L'histoire de l'éducation est ainsi marquée par des événements qui, à première vue pourraient être considérés comme étrangers à son propre cours et qui sont indissociablement des faits économiques et des faits de mentalité, donc des faits de culture. Un exemple le montrera. Il est impossible de décrire l'apparition progressive de la figure de l'« humaniste » et des nouveaux critères qu'elle impose à l'éducation sans s'intéresser d'abord aux milieux d'affaires italiens de la fin du xive siècle. C'est là que s'effectue, en particulier, la mutation de l'organisation du temps. Car le xive siècle a été le siècle de l'horloge. Cette dernière, devenue instrument de la vie publique des villes puis des États, substitue au temps des monastères et des champs le temps des affaires et des villes, temps rationalisé par l'« emploi du temps ». De la vie des affaires à la vie des écoles, s'annonce le temps nouveau de l'« agenda » : les programmes, les curriculums, la ratio studiorum, le « cours » lui-même, qui va être appelé à devenir une unité pédagogique comptable. L'officialisation de l'horloge et l'institution de son temps propre doivent faire date dans l'histoire de l'éducation, autant qu'à la même époque la publication par Gerson (1362-1428) du De parvulis ad Christum trahendis, où se trouve le célèbre plaidoyer du chancelier pour la douceur vis-à-vis des enfants. Mais cela ne veut pas dire que les réflexions de ce dernier sur l'art et la manière de catéchiser n'aient plus à être considérées comme un moment, voire comme un passage, dans l'évolution de ce qu'on appelle aujourd'hui la relation éducative.

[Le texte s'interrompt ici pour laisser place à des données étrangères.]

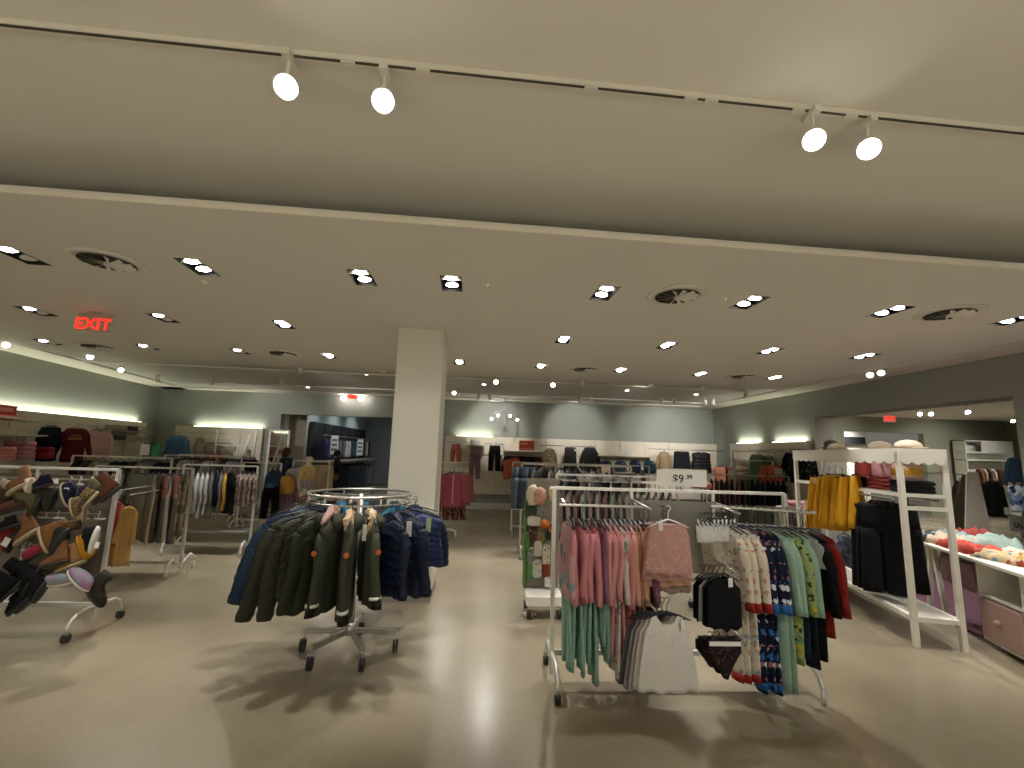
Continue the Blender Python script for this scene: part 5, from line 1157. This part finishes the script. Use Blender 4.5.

En définitive, l'histoire de l'éducation comporte trois dimensions, le respect de chacune d'elles conditionnant le rapport de cette histoire avec son objet. Elle est d'abord investigation de l'institution des éducables, compte tenu du double versant de celle-ci, celui de l'organisation des instances éducatives, celui de l'intériorisation des manières de faire, de voir et de penser. Elle est ensuite répertoire des idées pédagogiques, ce qui l'oblige, dans une littérature hétérogène que la gravité des enjeux rend souvent polémique, à assumer l'inconfort d'un va-et-vient entre réflexion et prospective, entre constat et prescription, entre utopie et réalisme. Elle est, enfin, l'inventaire des pratiques éducatives au travers desquelles se mesure l'écart entre ce qui se dit et ce qui s'effectue, au travers desquelles on peut aussi tenter d'estimer le double jeu de l'institution des éducables : reproduire et innover, promouvoir et réprimer, affranchir et domestiquer.